O recuo da moeda americana contribui para a tarefa, já que
o surto inflacionário do ano passado foi quase todo creditado
à escalada cambial. Com o dólar estável – um objetivo que virou
uma obsessão de Palocci –, controlar o dragão fica mais fácil.

Um dia antes de Meirelles tomar seu assento, a cotação já
havia recuado para R$ 3,35, com as notícias de que grandes
captações de bancos brasileiros estavam acontecendo no Exterior
com relativa facilidade. O risco-país também acompanhou o rápido movimento de recuperação do dólar. Os 2,4 mil pontos verificados
em setembro viraram 1,2 mil pontos na primeira semana de janeiro.
O principal título da dívida externa brasileira, o C-Bond, pegou
carona e se valorizou quase 3% só na segunda-feira 6.

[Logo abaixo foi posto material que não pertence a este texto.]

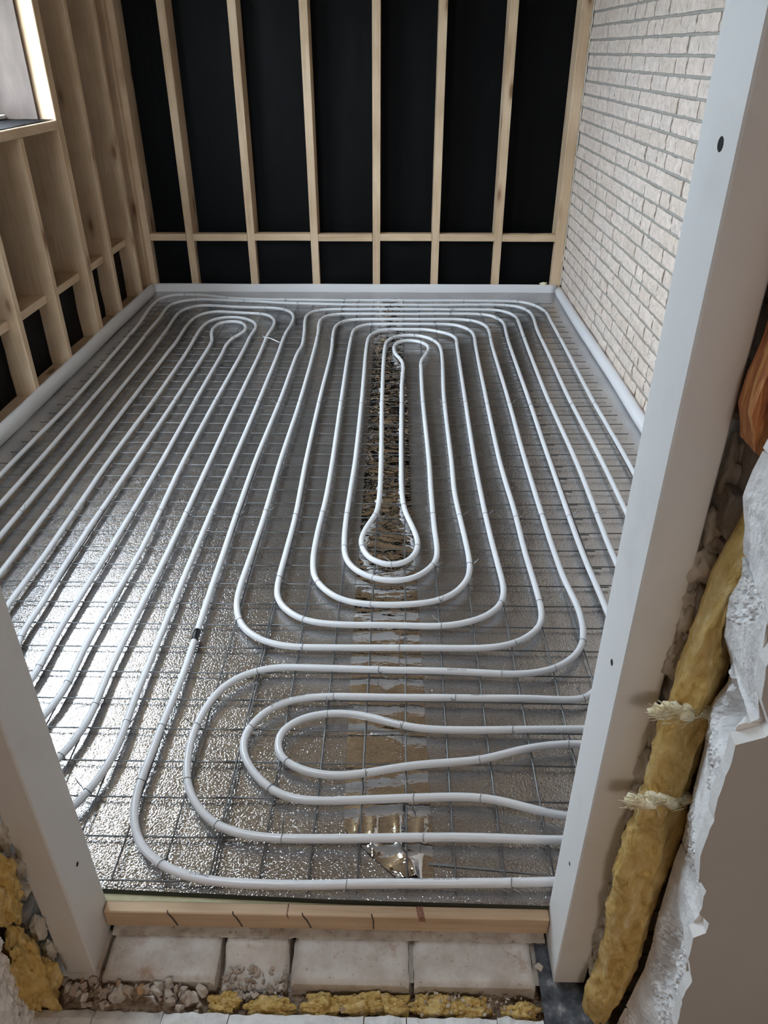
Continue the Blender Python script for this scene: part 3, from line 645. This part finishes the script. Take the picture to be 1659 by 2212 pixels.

“Os investidores começaram a refazer suas posições levando em conta a redução das incertezas políticas e dos discursos de austeridade das novas autoridades”, diz o diretor da Bolsa de Mercadorias & Futuro (BM&F), Noênio Spínola.
O otimismo ficou estampado nos painéis da BM&F ao longo da
primeira semana do ano. O chamado “dólar futuro” esteve cotado em torno de R$ 3,32 para fevereiro. O que se traduz numa perspectiva de estabilidade para as próximas semanas e numa prova de que os tempos de alucinação cambial do período eleitoral acabaram em definitivo. Naquela época, o dólar futuro mais de uma vez foi cotado com valor inferior ao da cotação do dia, numa prova de que nem o mercado acreditava na sustentação daqueles valores irreais por muito tempo.

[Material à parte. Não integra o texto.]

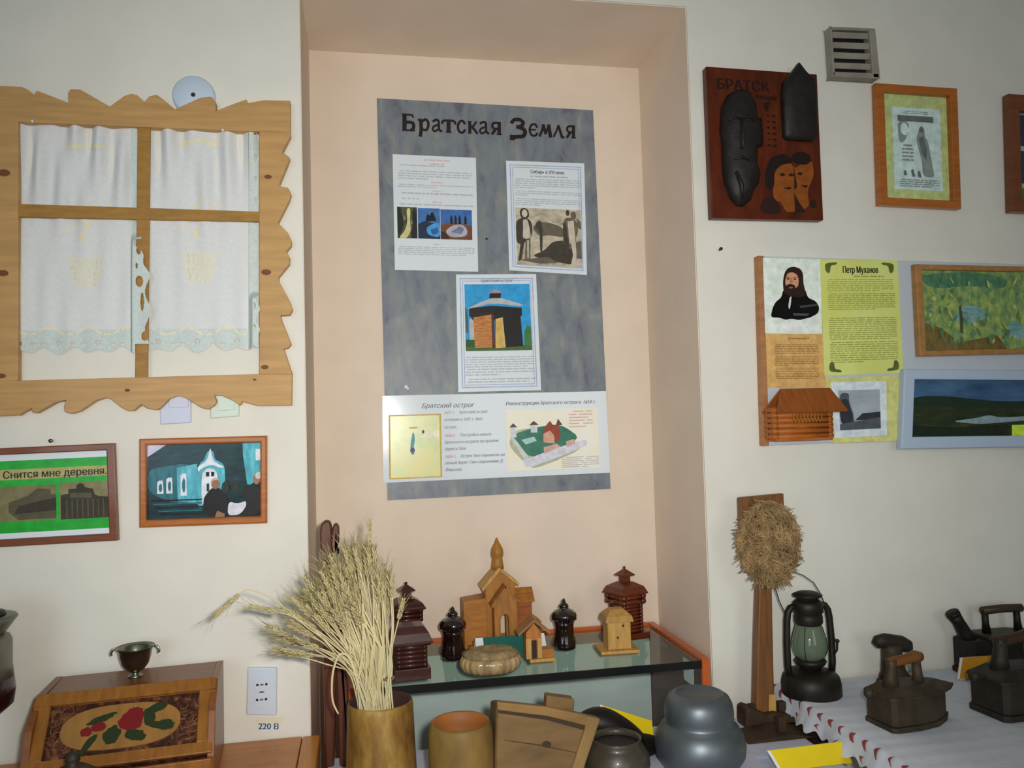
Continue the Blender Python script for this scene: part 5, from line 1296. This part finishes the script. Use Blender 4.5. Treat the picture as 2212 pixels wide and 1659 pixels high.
sm_.append(pts[-1]); nn_ = len(sm_)
for p_ in sm_: p_.z = max(p_.z, zb+.021)
b.tube(sm_, [.013+.016*sin(pi*min(1, i/nn_*1.15)) if i/nn_ < .87 else .018 for i in range(nn_)], 14)
b.build('arch', M_BLACK, T, off=(.60, -.20, zb))
def card(name, quad, y, label, m, group='yellow caption cards', foot=None, leaf=.045):
    """folded tent card: front face from four surveyed corners, second leaf behind it"""
    P4 = [at(u, v, yy) for (u, v), yy in zip(quad, y)]
    for p_ in P4: p_.z = max(p_.z, foot+.0008)
    c = sum(P4, Vector())/4; zf = foot
    t = thing(name, (c.x, c.y, zf), label, 'card', group); o = Vector((c.x, c.y, zf))
    th = Vector((0, .0012, 0))
    b = MB(); P = [p-o for p in P4]; Q = [p+th for p in P]
    b.add(P+Q, [(0, 1, 2, 3), (7, 6, 5, 4), (0, 4, 5, 1), (3, 2, 6, 7), (0, 3, 7, 4), (1, 5, 6, 2)]); b.build('front_leaf', m, t)
    wv = (P[1]-P[0]); wl = wv.length; wv /= wl; L0 = P[0]-Vector((0, .0006, 0)); L3 = P[3]-Vector((0, .0006, 0))
    b = MB(); b.add([L0, L0+wv*.006, L3+wv*.006, L3], [(0, 1, 2, 3)]); b.build('white_edge', M_CARDW, t)
    B0, B1 = P[0]+th, P[1]+th; f0, f1 = Vector((B0.x, B0.y+leaf, 0)), Vector((B1.x, B1.y+leaf, 0))
    b = MB(); b.add([B0, B1, f1, f0, B0+th, B1+th, f1+th, f0+th], [(0, 1, 2, 3), (7, 6, 5, 4), (0, 4, 5, 1), (3, 2, 6, 7), (0, 3, 7, 4), (1, 5, 6, 2)]); b.build('back_leaf', M_CARDW, t)
    return t
card('caption_card', [(1296, 1522), (1408, 1557), (1416, 1650), (1290, 1640)], (-.115, -.115, -.140, -.140), 'tilted yellow card behind the black iron hook', M_YELLOW, foot=zb)
card('caption_card', [(1657, 1622), (1820, 1602), (1842, 1658), (1683, 1668)], (-.285, -.285, -.305, -.305), 'large bright yellow card in front of the distaff', M_YELLOW, foot=zb)
card('caption_card', [(2074, 1421), (2148, 1416), (2152, 1459), (2067, 1467)], (-.0875, -.0875, -.098, -.098), 'ochre yellow card before the coal iron with a chimney', M_OCHRE, foot=ZR+.001, leaf=.001)
# double bellied cast pot
T = thing('cast_iron_pot', (.722, -.262, zb), 'grey metallic double bellied cast iron pot, left of the distaff', 'pot')
M_POT = mat('brushed_grey_iron', C(104, 112, 118), .44, metal=.7, var=.10, scale=22, bump=.10)
kx = .00083
prof = [(.052, 0), (.076, .012), (.088, .030), (.0905, .048), (.086, .066), (.077, .080), (.0690, .086), (.0672, .090), (.0684, .097), (.0688, .108), (.066, .122), (.060, .133), (.050, .139), (.046, .1395), (.044, .136), (.030, .131), (.0003, .130)]
revolve('body', M_POT, T, [(r*.93, z*1.02) for r, z in prof], 72)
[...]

Apesar dos cordiais laços que unem o mercado à nova equipe econômica, ainda há diversos pontos de incerteza que podem dissipar, com um
sopro, a onda de otimismo. “Essa velocidade na melhoria das condições do mercado não se sustenta sem um fato novo, como uma boa negociação com o Fundo Monetário Internacional ou a nova política de juros”, diz a economista da consultoria Tendências Maristella Anssanelli. “Mesmo que tudo dê certo, será um ano difícil”, prevê, injetando uma
boa dose de realismo na análise do cenário. Por enquanto, em tempos
de paz, tudo está mesmo dando certo para Palocci e seus comandados. Resta saber como ficará a relação quando alguma batalha começar.

FORÇA HISTORICA

O dólar tem o caminho aberto para cair ainda mais e se estabilizar
em torno dos R$ 3. A afirmação não é mais um palpite de economista, mas sim uma constatação histórica. Um estudo produzido pela ABM Consulting, de Ribeirão Preto, atualizou a valores do mês passado
a cotação do dólar dos últimos 32 anos, aplicando as inflações brasileira e americana do período aos preços de época. O resultado
é uma importante ferramenta de análise e uma fonte de curiosidades. É possível, por exemplo, saber quanto valia a moeda americana no
dia do afastamento de Fernando Collor de Mello (R$ 3,02, em 2 de outubro de 1992), relembrar os tristes dias do governo Sarney, quando o dólar atingiu seu pico nessas últimas décadas (R$ 4,57, em junho
de 1985), ou mesmo perceber o tamanho da ficção cambial produzida nos quatro primeiros anos do governo FHC, uma época em que a cotação era fixada pelo Banco Central e chegou a R$ 1,77 em fevereiro de 1995 (R$ 0,84 em dinheiro de então). Excetuando-se períodos de artificialismo como esse, chega-se a uma média histórica de R$ 3,04 no período. “Se o Brasil vier a crescer, como se espera,
é muito provável que o dólar inclusive baixe desse ponto”, diz o analista Alan Arinovic, um dos autores do estudo. Que assim seja.